13. Bonus question: demonstrate how the food chain worked in the ten years following
the flood. Since all the trees would be dead, explain how the tree sloths and
koala bears managed.
Remember, creationism must prove first that it isn't utter nonsense. The minute
a creationist responds to any of the points above with a variation on "because
God magicked it that way," you have won, and the creationist has lost.
It's up to the creationist to use available evidence to show that creationism
isn't just sheer nonsense, and the fact is, they can't.
If they want to believe in it as part of their religion, they have that
right. And it means that the rest of us have the right to not be forced to believe
it, or support it with tax dollars. If they want to foist it off as science,
then they have to meet the same standards of provability that the rest of science
maintains.
As long as they are trying to foist this nonsense off as science, and not
as part of a private belief system, you have the right to get in their faces
and demonstrate the absurdity of their "theories". Do so.
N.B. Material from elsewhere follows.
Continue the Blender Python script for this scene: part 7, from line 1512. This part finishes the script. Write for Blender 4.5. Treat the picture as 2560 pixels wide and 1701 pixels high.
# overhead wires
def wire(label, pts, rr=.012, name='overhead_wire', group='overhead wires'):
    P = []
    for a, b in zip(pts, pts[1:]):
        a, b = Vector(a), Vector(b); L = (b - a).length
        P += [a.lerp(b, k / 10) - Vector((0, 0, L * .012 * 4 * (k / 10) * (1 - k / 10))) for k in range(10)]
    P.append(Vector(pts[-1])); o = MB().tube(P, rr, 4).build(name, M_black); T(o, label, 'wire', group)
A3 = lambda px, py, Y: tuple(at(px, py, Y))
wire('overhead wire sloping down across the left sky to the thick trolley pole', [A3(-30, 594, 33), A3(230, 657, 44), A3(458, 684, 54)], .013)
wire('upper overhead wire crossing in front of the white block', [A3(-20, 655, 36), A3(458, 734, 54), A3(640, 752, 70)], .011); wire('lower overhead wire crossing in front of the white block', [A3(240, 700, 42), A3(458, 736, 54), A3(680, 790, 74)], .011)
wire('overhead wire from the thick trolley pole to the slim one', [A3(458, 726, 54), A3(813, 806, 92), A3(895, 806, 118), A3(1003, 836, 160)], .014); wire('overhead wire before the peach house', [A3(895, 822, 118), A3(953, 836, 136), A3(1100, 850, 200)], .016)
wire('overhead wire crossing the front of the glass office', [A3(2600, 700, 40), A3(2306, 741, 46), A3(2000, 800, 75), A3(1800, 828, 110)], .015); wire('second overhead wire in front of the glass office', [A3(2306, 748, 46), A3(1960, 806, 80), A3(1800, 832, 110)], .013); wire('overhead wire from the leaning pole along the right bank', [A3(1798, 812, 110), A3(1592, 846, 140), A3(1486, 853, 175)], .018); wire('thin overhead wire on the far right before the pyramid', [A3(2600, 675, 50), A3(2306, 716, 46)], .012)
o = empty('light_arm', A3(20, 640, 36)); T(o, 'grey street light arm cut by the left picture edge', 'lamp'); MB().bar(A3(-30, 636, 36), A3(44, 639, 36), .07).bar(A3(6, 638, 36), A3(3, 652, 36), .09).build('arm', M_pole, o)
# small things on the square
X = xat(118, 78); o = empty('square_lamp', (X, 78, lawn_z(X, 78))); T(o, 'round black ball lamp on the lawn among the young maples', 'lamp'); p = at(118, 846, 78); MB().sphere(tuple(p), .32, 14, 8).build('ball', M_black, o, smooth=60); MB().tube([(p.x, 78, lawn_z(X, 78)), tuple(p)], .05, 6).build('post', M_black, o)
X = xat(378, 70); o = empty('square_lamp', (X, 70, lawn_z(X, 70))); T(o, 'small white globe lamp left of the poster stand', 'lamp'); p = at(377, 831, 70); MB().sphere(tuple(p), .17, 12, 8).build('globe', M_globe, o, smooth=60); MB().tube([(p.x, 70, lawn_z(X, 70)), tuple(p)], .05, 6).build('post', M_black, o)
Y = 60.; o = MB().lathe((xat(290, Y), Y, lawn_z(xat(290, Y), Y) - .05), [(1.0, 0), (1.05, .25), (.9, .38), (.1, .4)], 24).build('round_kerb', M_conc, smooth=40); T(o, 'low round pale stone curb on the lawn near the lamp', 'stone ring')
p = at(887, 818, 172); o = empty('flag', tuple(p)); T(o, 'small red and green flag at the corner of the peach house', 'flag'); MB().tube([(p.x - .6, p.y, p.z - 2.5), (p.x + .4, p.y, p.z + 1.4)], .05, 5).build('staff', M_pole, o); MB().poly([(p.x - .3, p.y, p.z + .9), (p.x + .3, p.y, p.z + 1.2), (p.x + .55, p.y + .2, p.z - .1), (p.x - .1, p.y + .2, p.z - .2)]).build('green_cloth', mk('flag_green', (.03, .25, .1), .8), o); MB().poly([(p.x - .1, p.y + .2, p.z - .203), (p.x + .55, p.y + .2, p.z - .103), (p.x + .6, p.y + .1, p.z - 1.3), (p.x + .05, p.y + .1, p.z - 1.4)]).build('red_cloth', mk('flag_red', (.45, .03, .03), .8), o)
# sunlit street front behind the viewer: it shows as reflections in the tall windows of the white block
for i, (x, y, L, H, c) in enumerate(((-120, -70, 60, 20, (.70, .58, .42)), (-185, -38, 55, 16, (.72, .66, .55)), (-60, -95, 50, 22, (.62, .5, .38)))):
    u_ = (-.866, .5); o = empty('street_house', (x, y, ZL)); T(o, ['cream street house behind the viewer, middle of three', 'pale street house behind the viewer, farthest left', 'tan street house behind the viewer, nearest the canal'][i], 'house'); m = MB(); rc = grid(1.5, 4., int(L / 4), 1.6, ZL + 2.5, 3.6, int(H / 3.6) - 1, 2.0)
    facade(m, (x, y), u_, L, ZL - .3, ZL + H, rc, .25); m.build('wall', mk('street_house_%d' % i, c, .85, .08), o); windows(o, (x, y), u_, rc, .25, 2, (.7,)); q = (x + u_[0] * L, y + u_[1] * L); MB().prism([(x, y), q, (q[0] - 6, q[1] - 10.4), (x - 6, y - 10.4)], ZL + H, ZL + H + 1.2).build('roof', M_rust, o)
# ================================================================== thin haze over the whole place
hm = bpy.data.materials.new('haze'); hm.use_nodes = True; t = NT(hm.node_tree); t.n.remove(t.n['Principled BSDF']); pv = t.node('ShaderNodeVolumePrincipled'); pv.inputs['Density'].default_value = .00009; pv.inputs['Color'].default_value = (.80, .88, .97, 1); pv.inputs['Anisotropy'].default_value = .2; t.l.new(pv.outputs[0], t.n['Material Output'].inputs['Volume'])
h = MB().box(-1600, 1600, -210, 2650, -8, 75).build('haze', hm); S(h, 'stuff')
The middle east was once the cultural and intellectual center of the world.
Algebra was invented there, and it sparked the European renaissance, made possible
by the weakening grasp of the church on the major cities in Europe.
Then it fell to religious fundamentalism, and the scientific and intellectual
community was suborned to accepting as true only the elements presented in the
Koran. The middle east fell from leadership and influence, permanently, and
today is of interest only because of its oil reserves and a propensity for violence.
Fundamentalism destroyed the intellectual and social leadership of the middle
east, and now it threatens to do the same for the United States.
Fundamentalists, striving to validate their beliefs at your expense, aren't
going to see that. God will provide, and all that.
But history shows that theocracies are inefficient, backwards, corrupt
and usually violent and nasty.
Get in their faces. They have the right to believe what they want. But
they will never have the right to tax you to support those beliefs, no matter
how much they try to disguise them as science.